● Goal
Set the data down again, exactly as it reads, but without the pictures.

● Working data

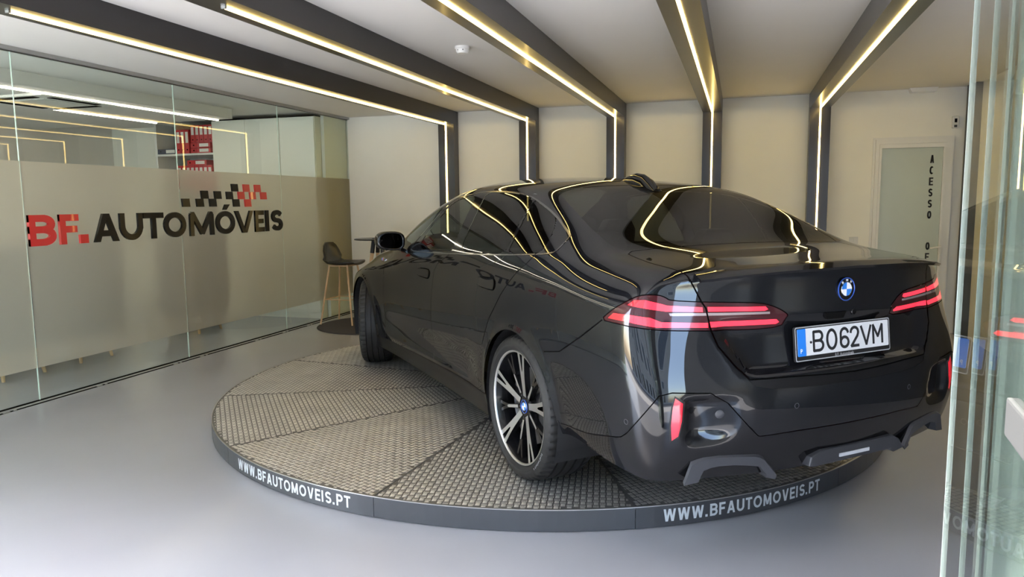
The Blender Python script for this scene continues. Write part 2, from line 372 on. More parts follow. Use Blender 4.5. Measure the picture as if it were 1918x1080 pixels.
# ---------------- car: cut the skin into panels ----------------
R2 = math.sqrt(2)
FR = {'D': (lambda p: (-(p[...,0]+p[...,1])/R2, p[...,2]), Vector((-1/R2, 1/R2, 0))),
      'S': (lambda p: (p[...,0], p[...,2]), Vector((0, 1, 0))),
      'T': (lambda p: (p[...,0], p[...,1]), Vector((0, 0, 1)))}
def seg3(fr, a):
    if fr == 'D': return Vector((-a[0]/R2, -a[0]/R2, a[1]))
    if fr == 'S': return Vector((a[0], 0, a[1]))
    return Vector((a[0], a[1], 0))
def uvw(fr, c):
    if fr == 'D': return -(c.x+c.y)/R2, c.z
    if fr == 'S': return c.x, c.z
    return c.x, c.y
def cut(bm, fr, P, closed, filt):
    d = FR[fr][1]; P = [tuple(p) for p in P]
    us = [p[0] for p in P]; vs = [p[1] for p in P]; M = .03
    lo = (min(us)-M, min(vs)-M); hi = (max(us)+M, max(vs)+M); cand = []
    for f in bm.faces:
        c = f.calc_center_median(); u, v = uvw(fr, c)
        if lo[0] < u < hi[0] and lo[1] < v < hi[1] and f.normal.dot(d) > .02 and filt(c): cand.append((f, u, v))
    segs = list(zip(P, P[1:]+P[:1])) if closed else list(zip(P, P[1:]))
    for a, b in segs:
        if math.hypot(b[0]-a[0], b[1]-a[1]) < 1e-5: continue
        l = Vector((b[0]-a[0], b[1]-a[1])); L2 = l.length_squared; sel = []
        for f, u, v in cand:
            if not f.is_valid: continue
            t = max(0, min(1, ((u-a[0])*l.x+(v-a[1])*l.y)/L2))
            if (u-a[0]-t*l.x)**2+(v-a[1]-t*l.y)**2 < .018**2: sel.append(f)
        if not sel: continue
        A = seg3(fr, a); B = seg3(fr, b); n = (B-A).cross(d).normalized()
        es = {e for f in sel for e in f.edges}; vset = {v for f in sel for v in f.verts}
        r = bmesh.ops.bisect_plane(bm, geom=list(vset)+list(es)+sel, dist=1e-5, plane_co=A, plane_no=n)
        new = [g for g in r['geom'] if isinstance(g, bmesh.types.BMFace)]
        s0 = set(sel)
        cand = [q for q in cand if q[0].is_valid and q[0] not in s0]
        for g in set(new) | {f for f in sel if f.is_valid}:
            c = g.calc_center_median(); u, v = uvw(fr, c); cand.append((g, u, v))
def offset_line(P, w):
    P = [Vector(p) for p in P]; out = []
    for i, p in enumerate(P):
        d = (P[min(i+1, len(P)-1)]-P[max(i-1, 0)]).normalized(); out.append((p.x-d.y*w, p.y+d.x*w))
    return out
def inpoly(u, v, P):
    r = np.zeros(len(u), bool); n = len(P); j = n-1
    for i in range(n):
        xi, yi = P[i]; xj, yj = P[j]
        c = ((yi > v) != (yj > v)); 
        with np.errstate(divide='ignore', invalid='ignore'):
            r ^= c & (u < (xj-xi)*(v-yi)/((yj-yi) if yj != yi else 1e-12)+xi)
        j = i
    return r
def near(u, v, P, w):
    d2 = np.full(len(u), 1e9)
    for a, b in zip(P, P[1:]):
        lx, ly = b[0]-a[0], b[1]-a[1]; L2 = lx*lx+ly*ly
        if L2 < 1e-12: continue
        t = np.clip(((u-a[0])*lx+(v-a[1])*ly)/L2, 0, 1)
        d2 = np.minimum(d2, (u-a[0]-t*lx)**2+(v-a[1]-t*ly)**2)
    return d2 < w*w
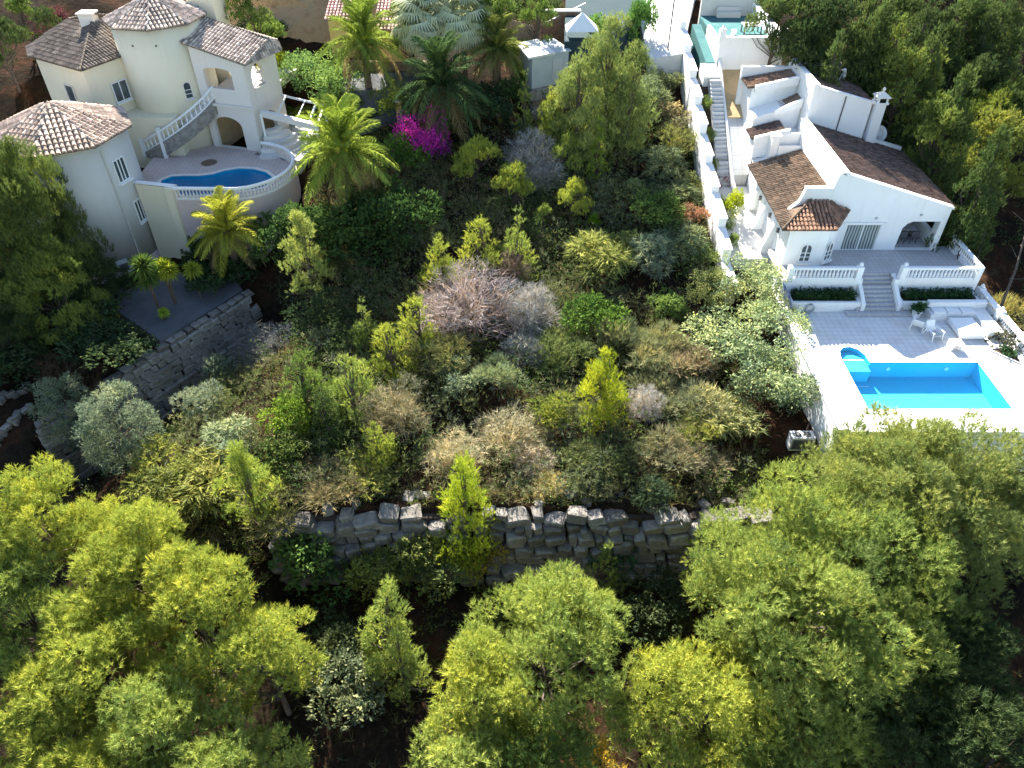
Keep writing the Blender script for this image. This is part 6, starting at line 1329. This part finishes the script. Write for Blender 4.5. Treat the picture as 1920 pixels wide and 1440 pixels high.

● Task solution
The Blender Python script for this scene continues. Write part 2, from line 372 on. More parts follow. Use Blender 4.5. Measure the picture as if it were 1918x1080 pixels.
# ---------------- car: cut the skin into panels ----------------
R2 = math.sqrt(2)
FR = {'D': (lambda p: (-(p[...,0]+p[...,1])/R2, p[...,2]), Vector((-1/R2, 1/R2, 0))),
      'S': (lambda p: (p[...,0], p[...,2]), Vector((0, 1, 0))),
      'T': (lambda p: (p[...,0], p[...,1]), Vector((0, 0, 1)))}
def seg3(fr, a):
    if fr == 'D': return Vector((-a[0]/R2, -a[0]/R2, a[1]))
    if fr == 'S': return Vector((a[0], 0, a[1]))
    return Vector((a[0], a[1], 0))
def uvw(fr, c):
    if fr == 'D': return -(c.x+c.y)/R2, c.z
    if fr == 'S': return c.x, c.z
    return c.x, c.y
def cut(bm, fr, P, closed, filt):
    d = FR[fr][1]; P = [tuple(p) for p in P]
    us = [p[0] for p in P]; vs = [p[1] for p in P]; M = .03
    lo = (min(us)-M, min(vs)-M); hi = (max(us)+M, max(vs)+M); cand = []
    for f in bm.faces:
        c = f.calc_center_median(); u, v = uvw(fr, c)
        if lo[0] < u < hi[0] and lo[1] < v < hi[1] and f.normal.dot(d) > .02 and filt(c): cand.append((f, u, v))
    segs = list(zip(P, P[1:]+P[:1])) if closed else list(zip(P, P[1:]))
    for a, b in segs:
        if math.hypot(b[0]-a[0], b[1]-a[1]) < 1e-5: continue
        l = Vector((b[0]-a[0], b[1]-a[1])); L2 = l.length_squared; sel = []
        for f, u, v in cand:
            if not f.is_valid: continue
            t = max(0, min(1, ((u-a[0])*l.x+(v-a[1])*l.y)/L2))
            if (u-a[0]-t*l.x)**2+(v-a[1]-t*l.y)**2 < .018**2: sel.append(f)
        if not sel: continue
        A = seg3(fr, a); B = seg3(fr, b); n = (B-A).cross(d).normalized()
        es = {e for f in sel for e in f.edges}; vset = {v for f in sel for v in f.verts}
        r = bmesh.ops.bisect_plane(bm, geom=list(vset)+list(es)+sel, dist=1e-5, plane_co=A, plane_no=n)
        new = [g for g in r['geom'] if isinstance(g, bmesh.types.BMFace)]
        s0 = set(sel)
        cand = [q for q in cand if q[0].is_valid and q[0] not in s0]
        for g in set(new) | {f for f in sel if f.is_valid}:
            c = g.calc_center_median(); u, v = uvw(fr, c); cand.append((g, u, v))
def offset_line(P, w):
    P = [Vector(p) for p in P]; out = []
    for i, p in enumerate(P):
        d = (P[min(i+1, len(P)-1)]-P[max(i-1, 0)]).normalized(); out.append((p.x-d.y*w, p.y+d.x*w))
    return out
def inpoly(u, v, P):
    r = np.zeros(len(u), bool); n = len(P); j = n-1
    for i in range(n):
        xi, yi = P[i]; xj, yj = P[j]
        c = ((yi > v) != (yj > v)); 
        with np.errstate(divide='ignore', invalid='ignore'):
            r ^= c & (u < (xj-xi)*(v-yi)/((yj-yi) if yj != yi else 1e-12)+xi)
        j = i
    return r
def near(u, v, P, w):
    d2 = np.full(len(u), 1e9)
    for a, b in zip(P, P[1:]):
        lx, ly = b[0]-a[0], b[1]-a[1]; L2 = lx*lx+ly*ly
        if L2 < 1e-12: continue
        t = np.clip(((u-a[0])*lx+(v-a[1])*ly)/L2, 0, 1)
        d2 = np.minimum(d2, (u-a[0]-t*lx)**2+(v-a[1]-t*ly)**2)
    return d2 < w*w
Keep writing the Blender script for this image. This is part 6, starting at line 1329. This part finishes the script. Write for Blender 4.5. Treat the picture as 1920 pixels wide and 1440 pixels high.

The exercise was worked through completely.